<<<<

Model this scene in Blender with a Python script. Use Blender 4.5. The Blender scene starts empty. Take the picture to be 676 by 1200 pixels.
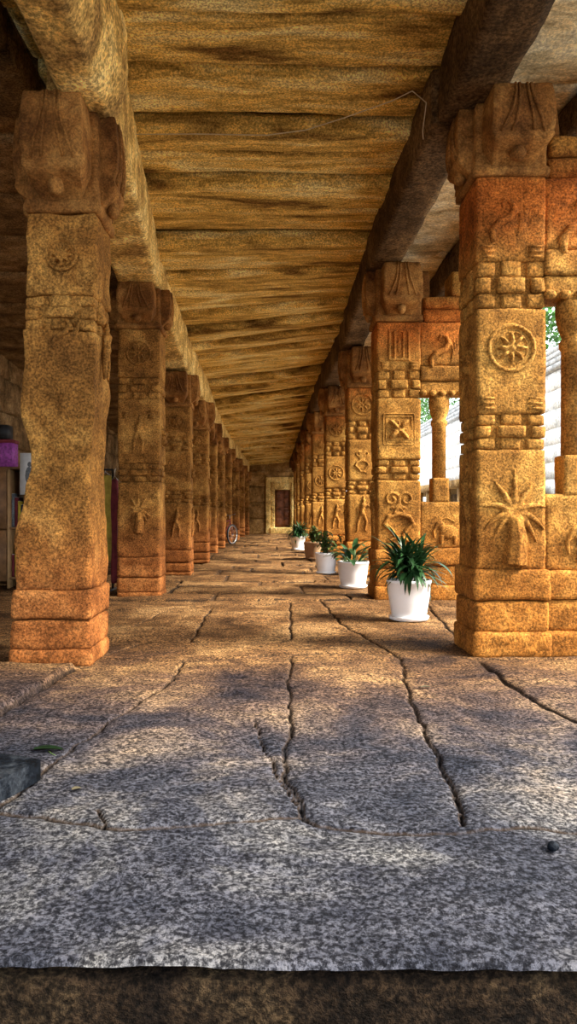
import bpy, math, random
import numpy as np
from mathutils import Vector, noise
random.seed(7)
C = bpy.context.scene.collection
F = 850.0; VX = 313.0; VY = 602.0     # focal length and vanishing point of the 676x1200 frame
def gpt(px, py, z=0.0):               # a point of the photograph on the plane at height z
    Y = F*(z-1.0)/(VY-py) if py != VY else 60
    return ((px-VX)*Y/F, Y)

# ------------------------------------------------------------------ materials
def newmat(name):
    m = bpy.data.materials.new(name); m.use_nodes = True
    nt = m.node_tree; b = nt.nodes['Principled BSDF']
    b.inputs['Roughness'].default_value = .85
    try: b.inputs['Specular IOR Level'].default_value = .08 if 'granite' in name else .3
    except Exception: pass
    return m, nt, b
def ramp(nt, stops, fac):
    r = nt.nodes.new('ShaderNodeValToRGB')
    while len(r.color_ramp.elements) < len(stops): r.color_ramp.elements.new(.5)
    for e, (p, c) in zip(r.color_ramp.elements, stops):
        e.position = p; e.color = (*c, 1) if len(c) == 3 else c
    nt.links.new(fac, r.inputs[0]); return r.outputs[0]
def noi(nt, vec, scale, detail=5, rough=.6, dist=0):
    n = nt.nodes.new('ShaderNodeTexNoise')
    n.inputs['Scale'].default_value = scale; n.inputs['Detail'].default_value = detail
    n.inputs['Roughness'].default_value = rough; n.inputs['Distortion'].default_value = dist
    nt.links.new(vec, n.inputs['Vector']); return n.outputs['Fac']
def mix(nt, a, b, fac, mode='MIX'):
    n = nt.nodes.new('ShaderNodeMix'); n.data_type = 'RGBA'; n.blend_type = mode
    for s, v in ((n.inputs[0], fac), (n.inputs[6], a), (n.inputs[7], b)):
        if isinstance(v, (int, float)): s.default_value = v
        elif isinstance(v, tuple): s.default_value = (*v, 1)
        else: nt.links.new(v, s)
    return n.outputs[2]
def math_(nt, op, a, b=0.0):
    n = nt.nodes.new('ShaderNodeMath'); n.operation = op
    for s, v in zip(n.inputs, (a, b)):
        if isinstance(v, (int, float)): s.default_value = v
        else: nt.links.new(v, s)
    return n.outputs[0]
def maprange(nt, v, a, b, c=0, d=1):
    n = nt.nodes.new('ShaderNodeMapRange'); n.interpolation_type = 'SMOOTHSTEP'
    nt.links.new(v, n.inputs[0])
    for i, x in zip((1, 2, 3, 4), (a, b, c, d)): n.inputs[i].default_value = x
    return n.outputs[0]
def bump(nt, b, h, strength=.5, dist=.01):
    n = nt.nodes.new('ShaderNodeBump'); n.inputs['Strength'].default_value = strength
    n.inputs['Distance'].default_value = dist
    nt.links.new(h, n.inputs['Height']); nt.links.new(n.outputs[0], b.inputs['Normal'])
def position(nt, stretch=None):
    g = nt.nodes.new('ShaderNodeNewGeometry').outputs['Position']
    if stretch:
        mp = nt.nodes.new('ShaderNodeMapping'); mp.inputs['Scale'].default_value = stretch
        nt.links.new(g, mp.inputs['Vector']); return mp.outputs[0]
    return g

def stone(name, dark, mid, light, grain=66, speck=(.35, 1.5), stretch=None, stain=None, stain_z=None, bstr=.6, foot=None, big=2.2, tight=.13):
    m, nt, b = newmat(name)
    p = position(nt); ps = position(nt, stretch) if stretch else p
    big_ = noi(nt, ps, big, 6, .65, .4)
    col = ramp(nt, [(.5-tight, dark), (.5, mid), (.5+tight*.95, light)], big_)
    med = noi(nt, ps, 9, 6, .7, .3)
    col = mix(nt, col, ramp(nt, [(.34, (.42, .36, .3)), (.5, (.95, .95, .95)), (.66, (1.35, 1.3, 1.2))], med), .7, 'MULTIPLY')
    fine = noi(nt, p, grain, 4, .7)
    s0, s1 = speck
    col = mix(nt, col, ramp(nt, [(.38, (s0,)*3), (.5, (.85,)*3), (.61, (s1, s1*.97, s1*.9))], fine), .9, 'MULTIPLY')
    tc = nt.nodes.new('ShaderNodeTexCoord')
    sep = nt.nodes.new('ShaderNodeSeparateXYZ'); nt.links.new(tc.outputs['Object'], sep.inputs[0])
    if stain:
        lo, hi = stain_z
        zz = math_(nt, 'ADD', sep.outputs[2], math_(nt, 'MULTIPLY', math_(nt, 'SUBTRACT', med, .5), .5))
        msk = math_(nt, 'MULTIPLY', maprange(nt, zz, lo-.35, lo+.25), maprange(nt, zz, hi, hi+.35, 1, 0))
        col = mix(nt, col, mix(nt, col, stain, 1.0, 'MULTIPLY'), math_(nt, 'MULTIPLY', msk, .75))
    if foot:
        zz = math_(nt, 'ADD', sep.outputs[2], math_(nt, 'MULTIPLY', math_(nt, 'SUBTRACT', med, .5), .6))
        col = mix(nt, col, mix(nt, col, foot, 1.0, 'MULTIPLY'), maprange(nt, zz, .35, 1.25, .8, 0))
    nt.links.new(col, b.inputs['Base Color'])
    h = math_(nt, 'ADD', math_(nt, 'MULTIPLY', fine, .6), math_(nt, 'MULTIPLY', med, 1.2))
    bump(nt, b, h, bstr, .02)
    return m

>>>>

Leave out all pictures, then copy the remaining material exactly.

Model this scene in Blender with a Python script. Use Blender 4.5. The Blender scene starts empty. Take the picture to be 676 by 1200 pixels.
import bpy, math, random
import numpy as np
from mathutils import Vector, noise
random.seed(7)
C = bpy.context.scene.collection
F = 850.0; VX = 313.0; VY = 602.0     # focal length and vanishing point of the 676x1200 frame
def gpt(px, py, z=0.0):               # a point of the photograph on the plane at height z
    Y = F*(z-1.0)/(VY-py) if py != VY else 60
    return ((px-VX)*Y/F, Y)

# ------------------------------------------------------------------ materials
def newmat(name):
    m = bpy.data.materials.new(name); m.use_nodes = True
    nt = m.node_tree; b = nt.nodes['Principled BSDF']
    b.inputs['Roughness'].default_value = .85
    try: b.inputs['Specular IOR Level'].default_value = .08 if 'granite' in name else .3
    except Exception: pass
    return m, nt, b
def ramp(nt, stops, fac):
    r = nt.nodes.new('ShaderNodeValToRGB')
    while len(r.color_ramp.elements) < len(stops): r.color_ramp.elements.new(.5)
    for e, (p, c) in zip(r.color_ramp.elements, stops):
        e.position = p; e.color = (*c, 1) if len(c) == 3 else c
    nt.links.new(fac, r.inputs[0]); return r.outputs[0]
def noi(nt, vec, scale, detail=5, rough=.6, dist=0):
    n = nt.nodes.new('ShaderNodeTexNoise')
    n.inputs['Scale'].default_value = scale; n.inputs['Detail'].default_value = detail
    n.inputs['Roughness'].default_value = rough; n.inputs['Distortion'].default_value = dist
    nt.links.new(vec, n.inputs['Vector']); return n.outputs['Fac']
def mix(nt, a, b, fac, mode='MIX'):
    n = nt.nodes.new('ShaderNodeMix'); n.data_type = 'RGBA'; n.blend_type = mode
    for s, v in ((n.inputs[0], fac), (n.inputs[6], a), (n.inputs[7], b)):
        if isinstance(v, (int, float)): s.default_value = v
        elif isinstance(v, tuple): s.default_value = (*v, 1)
        else: nt.links.new(v, s)
    return n.outputs[2]
def math_(nt, op, a, b=0.0):
    n = nt.nodes.new('ShaderNodeMath'); n.operation = op
    for s, v in zip(n.inputs, (a, b)):
        if isinstance(v, (int, float)): s.default_value = v
        else: nt.links.new(v, s)
    return n.outputs[0]
def maprange(nt, v, a, b, c=0, d=1):
    n = nt.nodes.new('ShaderNodeMapRange'); n.interpolation_type = 'SMOOTHSTEP'
    nt.links.new(v, n.inputs[0])
    for i, x in zip((1, 2, 3, 4), (a, b, c, d)): n.inputs[i].default_value = x
    return n.outputs[0]
def bump(nt, b, h, strength=.5, dist=.01):
    n = nt.nodes.new('ShaderNodeBump'); n.inputs['Strength'].default_value = strength
    n.inputs['Distance'].default_value = dist
    nt.links.new(h, n.inputs['Height']); nt.links.new(n.outputs[0], b.inputs['Normal'])
def position(nt, stretch=None):
    g = nt.nodes.new('ShaderNodeNewGeometry').outputs['Position']
    if stretch:
        mp = nt.nodes.new('ShaderNodeMapping'); mp.inputs['Scale'].default_value = stretch
        nt.links.new(g, mp.inputs['Vector']); return mp.outputs[0]
    return g

def stone(name, dark, mid, light, grain=66, speck=(.35, 1.5), stretch=None, stain=None, stain_z=None, bstr=.6, foot=None, big=2.2, tight=.13):
    m, nt, b = newmat(name)
    p = position(nt); ps = position(nt, stretch) if stretch else p
    big_ = noi(nt, ps, big, 6, .65, .4)
    col = ramp(nt, [(.5-tight, dark), (.5, mid), (.5+tight*.95, light)], big_)
    med = noi(nt, ps, 9, 6, .7, .3)
    col = mix(nt, col, ramp(nt, [(.34, (.42, .36, .3)), (.5, (.95, .95, .95)), (.66, (1.35, 1.3, 1.2))], med), .7, 'MULTIPLY')
    fine = noi(nt, p, grain, 4, .7)
    s0, s1 = speck
    col = mix(nt, col, ramp(nt, [(.38, (s0,)*3), (.5, (.85,)*3), (.61, (s1, s1*.97, s1*.9))], fine), .9, 'MULTIPLY')
    tc = nt.nodes.new('ShaderNodeTexCoord')
    sep = nt.nodes.new('ShaderNodeSeparateXYZ'); nt.links.new(tc.outputs['Object'], sep.inputs[0])
    if stain:
        lo, hi = stain_z
        zz = math_(nt, 'ADD', sep.outputs[2], math_(nt, 'MULTIPLY', math_(nt, 'SUBTRACT', med, .5), .5))
        msk = math_(nt, 'MULTIPLY', maprange(nt, zz, lo-.35, lo+.25), maprange(nt, zz, hi, hi+.35, 1, 0))
        col = mix(nt, col, mix(nt, col, stain, 1.0, 'MULTIPLY'), math_(nt, 'MULTIPLY', msk, .75))
    if foot:
        zz = math_(nt, 'ADD', sep.outputs[2], math_(nt, 'MULTIPLY', math_(nt, 'SUBTRACT', med, .5), .6))
        col = mix(nt, col, mix(nt, col, foot, 1.0, 'MULTIPLY'), maprange(nt, zz, .35, 1.25, .8, 0))
    nt.links.new(col, b.inputs['Base Color'])
    h = math_(nt, 'ADD', math_(nt, 'MULTIPLY', fine, .6), math_(nt, 'MULTIPLY', med, 1.2))
    bump(nt, b, h, bstr, .02)
    return m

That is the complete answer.